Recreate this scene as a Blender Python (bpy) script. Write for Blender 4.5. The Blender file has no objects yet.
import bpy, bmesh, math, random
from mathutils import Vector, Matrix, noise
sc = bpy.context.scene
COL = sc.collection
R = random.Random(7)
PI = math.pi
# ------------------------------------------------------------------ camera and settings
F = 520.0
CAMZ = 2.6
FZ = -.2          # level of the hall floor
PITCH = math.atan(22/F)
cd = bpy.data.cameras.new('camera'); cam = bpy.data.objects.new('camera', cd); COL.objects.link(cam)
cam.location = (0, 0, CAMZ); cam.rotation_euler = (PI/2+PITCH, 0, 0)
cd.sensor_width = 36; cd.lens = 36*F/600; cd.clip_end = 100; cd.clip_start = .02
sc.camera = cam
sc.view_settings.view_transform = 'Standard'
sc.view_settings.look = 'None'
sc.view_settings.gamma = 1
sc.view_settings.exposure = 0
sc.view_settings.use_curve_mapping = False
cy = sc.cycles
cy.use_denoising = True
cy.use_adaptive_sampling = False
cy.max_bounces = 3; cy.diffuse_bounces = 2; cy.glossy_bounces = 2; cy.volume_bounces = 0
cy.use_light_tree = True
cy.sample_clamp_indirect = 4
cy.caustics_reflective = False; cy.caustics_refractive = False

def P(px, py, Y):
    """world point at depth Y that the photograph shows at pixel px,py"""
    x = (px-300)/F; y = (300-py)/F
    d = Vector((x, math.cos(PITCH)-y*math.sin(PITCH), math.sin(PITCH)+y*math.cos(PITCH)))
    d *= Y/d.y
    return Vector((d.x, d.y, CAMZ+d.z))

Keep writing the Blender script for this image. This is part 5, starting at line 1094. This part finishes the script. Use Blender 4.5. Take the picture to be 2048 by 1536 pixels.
--- --- ---
## [PROBLEM REQUIREMENTS]
Reproduce every record, matching each line exactly.

## [WORKED ANSWER]
Recreate this scene as a Blender Python (bpy) script. Write for Blender 4.5. The Blender file has no objects yet.
import bpy, bmesh, math, random
from mathutils import Vector, Matrix, noise
sc = bpy.context.scene
COL = sc.collection
R = random.Random(7)
PI = math.pi
# ------------------------------------------------------------------ camera and settings
F = 520.0
CAMZ = 2.6
FZ = -.2          # level of the hall floor
PITCH = math.atan(22/F)
cd = bpy.data.cameras.new('camera'); cam = bpy.data.objects.new('camera', cd); COL.objects.link(cam)
cam.location = (0, 0, CAMZ); cam.rotation_euler = (PI/2+PITCH, 0, 0)
cd.sensor_width = 36; cd.lens = 36*F/600; cd.clip_end = 100; cd.clip_start = .02
sc.camera = cam
sc.view_settings.view_transform = 'Standard'
sc.view_settings.look = 'None'
sc.view_settings.gamma = 1
sc.view_settings.exposure = 0
sc.view_settings.use_curve_mapping = False
cy = sc.cycles
cy.use_denoising = True
cy.use_adaptive_sampling = False
cy.max_bounces = 3; cy.diffuse_bounces = 2; cy.glossy_bounces = 2; cy.volume_bounces = 0
cy.use_light_tree = True
cy.sample_clamp_indirect = 4
cy.caustics_reflective = False; cy.caustics_refractive = False

def P(px, py, Y):
    """world point at depth Y that the photograph shows at pixel px,py"""
    x = (px-300)/F; y = (300-py)/F
    d = Vector((x, math.cos(PITCH)-y*math.sin(PITCH), math.sin(PITCH)+y*math.cos(PITCH)))
    d *= Y/d.y
    return Vector((d.x, d.y, CAMZ+d.z))

Keep writing the Blender script for this image. This is part 5, starting at line 1094. This part finishes the script. Use Blender 4.5. Take the picture to be 2048 by 1536 pixels.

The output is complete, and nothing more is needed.